> _Task statement_: Return each line of the material verbatim.

> _Data shown_:

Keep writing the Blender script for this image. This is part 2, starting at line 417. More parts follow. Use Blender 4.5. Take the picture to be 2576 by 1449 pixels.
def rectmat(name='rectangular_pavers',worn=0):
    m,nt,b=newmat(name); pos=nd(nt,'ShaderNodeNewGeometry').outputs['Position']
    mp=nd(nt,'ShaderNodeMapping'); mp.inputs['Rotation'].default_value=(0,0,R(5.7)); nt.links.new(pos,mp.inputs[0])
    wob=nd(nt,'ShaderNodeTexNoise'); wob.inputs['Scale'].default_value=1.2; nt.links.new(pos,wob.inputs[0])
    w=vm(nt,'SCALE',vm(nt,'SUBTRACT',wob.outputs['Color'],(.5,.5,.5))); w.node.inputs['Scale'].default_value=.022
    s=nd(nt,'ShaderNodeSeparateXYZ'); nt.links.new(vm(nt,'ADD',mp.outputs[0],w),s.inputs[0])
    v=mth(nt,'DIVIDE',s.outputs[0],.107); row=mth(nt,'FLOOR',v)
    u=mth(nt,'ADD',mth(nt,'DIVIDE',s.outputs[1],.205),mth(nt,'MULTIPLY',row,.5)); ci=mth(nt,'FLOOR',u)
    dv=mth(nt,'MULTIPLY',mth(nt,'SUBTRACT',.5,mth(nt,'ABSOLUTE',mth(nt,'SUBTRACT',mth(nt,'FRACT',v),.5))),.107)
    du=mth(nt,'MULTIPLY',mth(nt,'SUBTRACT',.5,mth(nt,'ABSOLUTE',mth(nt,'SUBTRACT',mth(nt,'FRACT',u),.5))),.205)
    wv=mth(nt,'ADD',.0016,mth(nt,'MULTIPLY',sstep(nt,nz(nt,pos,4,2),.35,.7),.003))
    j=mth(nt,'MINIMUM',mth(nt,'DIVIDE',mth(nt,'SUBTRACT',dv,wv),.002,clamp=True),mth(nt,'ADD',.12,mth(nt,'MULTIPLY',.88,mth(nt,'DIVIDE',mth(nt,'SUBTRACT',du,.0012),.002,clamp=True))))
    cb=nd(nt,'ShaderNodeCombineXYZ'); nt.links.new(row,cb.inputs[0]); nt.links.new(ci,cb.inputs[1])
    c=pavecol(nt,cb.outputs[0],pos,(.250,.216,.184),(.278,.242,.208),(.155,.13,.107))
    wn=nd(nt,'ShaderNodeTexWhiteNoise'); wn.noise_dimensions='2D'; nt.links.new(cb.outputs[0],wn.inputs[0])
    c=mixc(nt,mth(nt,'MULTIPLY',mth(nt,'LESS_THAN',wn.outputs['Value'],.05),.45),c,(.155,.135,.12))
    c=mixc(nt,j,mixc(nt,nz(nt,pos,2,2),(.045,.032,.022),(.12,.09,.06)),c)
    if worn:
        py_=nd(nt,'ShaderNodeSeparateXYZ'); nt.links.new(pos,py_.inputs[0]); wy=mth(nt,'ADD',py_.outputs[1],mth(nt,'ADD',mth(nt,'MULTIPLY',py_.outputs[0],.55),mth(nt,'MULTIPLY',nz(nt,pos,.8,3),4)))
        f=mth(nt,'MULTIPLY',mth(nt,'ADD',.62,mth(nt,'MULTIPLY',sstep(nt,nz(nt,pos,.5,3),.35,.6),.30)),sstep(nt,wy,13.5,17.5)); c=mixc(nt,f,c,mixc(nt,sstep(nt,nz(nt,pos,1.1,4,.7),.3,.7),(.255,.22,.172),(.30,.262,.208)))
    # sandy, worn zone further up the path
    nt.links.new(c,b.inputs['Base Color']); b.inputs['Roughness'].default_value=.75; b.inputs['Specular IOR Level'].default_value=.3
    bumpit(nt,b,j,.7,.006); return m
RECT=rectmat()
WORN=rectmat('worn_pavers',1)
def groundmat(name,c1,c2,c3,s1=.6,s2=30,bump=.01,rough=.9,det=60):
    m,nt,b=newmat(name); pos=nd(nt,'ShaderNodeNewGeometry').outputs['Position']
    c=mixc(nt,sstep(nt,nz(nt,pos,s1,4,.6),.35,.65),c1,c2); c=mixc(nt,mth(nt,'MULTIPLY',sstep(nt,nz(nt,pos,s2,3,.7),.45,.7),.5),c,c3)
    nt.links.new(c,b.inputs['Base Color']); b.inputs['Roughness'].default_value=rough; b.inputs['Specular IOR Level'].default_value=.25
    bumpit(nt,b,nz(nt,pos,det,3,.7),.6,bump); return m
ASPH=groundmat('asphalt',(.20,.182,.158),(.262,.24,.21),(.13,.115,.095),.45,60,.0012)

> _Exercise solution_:
Keep writing the Blender script for this image. This is part 2, starting at line 417. More parts follow. Use Blender 4.5. Take the picture to be 2576 by 1449 pixels.
def rectmat(name='rectangular_pavers',worn=0):
    m,nt,b=newmat(name); pos=nd(nt,'ShaderNodeNewGeometry').outputs['Position']
    mp=nd(nt,'ShaderNodeMapping'); mp.inputs['Rotation'].default_value=(0,0,R(5.7)); nt.links.new(pos,mp.inputs[0])
    wob=nd(nt,'ShaderNodeTexNoise'); wob.inputs['Scale'].default_value=1.2; nt.links.new(pos,wob.inputs[0])
    w=vm(nt,'SCALE',vm(nt,'SUBTRACT',wob.outputs['Color'],(.5,.5,.5))); w.node.inputs['Scale'].default_value=.022
    s=nd(nt,'ShaderNodeSeparateXYZ'); nt.links.new(vm(nt,'ADD',mp.outputs[0],w),s.inputs[0])
    v=mth(nt,'DIVIDE',s.outputs[0],.107); row=mth(nt,'FLOOR',v)
    u=mth(nt,'ADD',mth(nt,'DIVIDE',s.outputs[1],.205),mth(nt,'MULTIPLY',row,.5)); ci=mth(nt,'FLOOR',u)
    dv=mth(nt,'MULTIPLY',mth(nt,'SUBTRACT',.5,mth(nt,'ABSOLUTE',mth(nt,'SUBTRACT',mth(nt,'FRACT',v),.5))),.107)
    du=mth(nt,'MULTIPLY',mth(nt,'SUBTRACT',.5,mth(nt,'ABSOLUTE',mth(nt,'SUBTRACT',mth(nt,'FRACT',u),.5))),.205)
    wv=mth(nt,'ADD',.0016,mth(nt,'MULTIPLY',sstep(nt,nz(nt,pos,4,2),.35,.7),.003))
    j=mth(nt,'MINIMUM',mth(nt,'DIVIDE',mth(nt,'SUBTRACT',dv,wv),.002,clamp=True),mth(nt,'ADD',.12,mth(nt,'MULTIPLY',.88,mth(nt,'DIVIDE',mth(nt,'SUBTRACT',du,.0012),.002,clamp=True))))
    cb=nd(nt,'ShaderNodeCombineXYZ'); nt.links.new(row,cb.inputs[0]); nt.links.new(ci,cb.inputs[1])
    c=pavecol(nt,cb.outputs[0],pos,(.250,.216,.184),(.278,.242,.208),(.155,.13,.107))
    wn=nd(nt,'ShaderNodeTexWhiteNoise'); wn.noise_dimensions='2D'; nt.links.new(cb.outputs[0],wn.inputs[0])
    c=mixc(nt,mth(nt,'MULTIPLY',mth(nt,'LESS_THAN',wn.outputs['Value'],.05),.45),c,(.155,.135,.12))
    c=mixc(nt,j,mixc(nt,nz(nt,pos,2,2),(.045,.032,.022),(.12,.09,.06)),c)
    if worn:
        py_=nd(nt,'ShaderNodeSeparateXYZ'); nt.links.new(pos,py_.inputs[0]); wy=mth(nt,'ADD',py_.outputs[1],mth(nt,'ADD',mth(nt,'MULTIPLY',py_.outputs[0],.55),mth(nt,'MULTIPLY',nz(nt,pos,.8,3),4)))
        f=mth(nt,'MULTIPLY',mth(nt,'ADD',.62,mth(nt,'MULTIPLY',sstep(nt,nz(nt,pos,.5,3),.35,.6),.30)),sstep(nt,wy,13.5,17.5)); c=mixc(nt,f,c,mixc(nt,sstep(nt,nz(nt,pos,1.1,4,.7),.3,.7),(.255,.22,.172),(.30,.262,.208)))
    # sandy, worn zone further up the path
    nt.links.new(c,b.inputs['Base Color']); b.inputs['Roughness'].default_value=.75; b.inputs['Specular IOR Level'].default_value=.3
    bumpit(nt,b,j,.7,.006); return m
RECT=rectmat()
WORN=rectmat('worn_pavers',1)
def groundmat(name,c1,c2,c3,s1=.6,s2=30,bump=.01,rough=.9,det=60):
    m,nt,b=newmat(name); pos=nd(nt,'ShaderNodeNewGeometry').outputs['Position']
    c=mixc(nt,sstep(nt,nz(nt,pos,s1,4,.6),.35,.65),c1,c2); c=mixc(nt,mth(nt,'MULTIPLY',sstep(nt,nz(nt,pos,s2,3,.7),.45,.7),.5),c,c3)
    nt.links.new(c,b.inputs['Base Color']); b.inputs['Roughness'].default_value=rough; b.inputs['Specular IOR Level'].default_value=.25
    bumpit(nt,b,nz(nt,pos,det,3,.7),.6,bump); return m
ASPH=groundmat('asphalt',(.20,.182,.158),(.262,.24,.21),(.13,.115,.095),.45,60,.0012)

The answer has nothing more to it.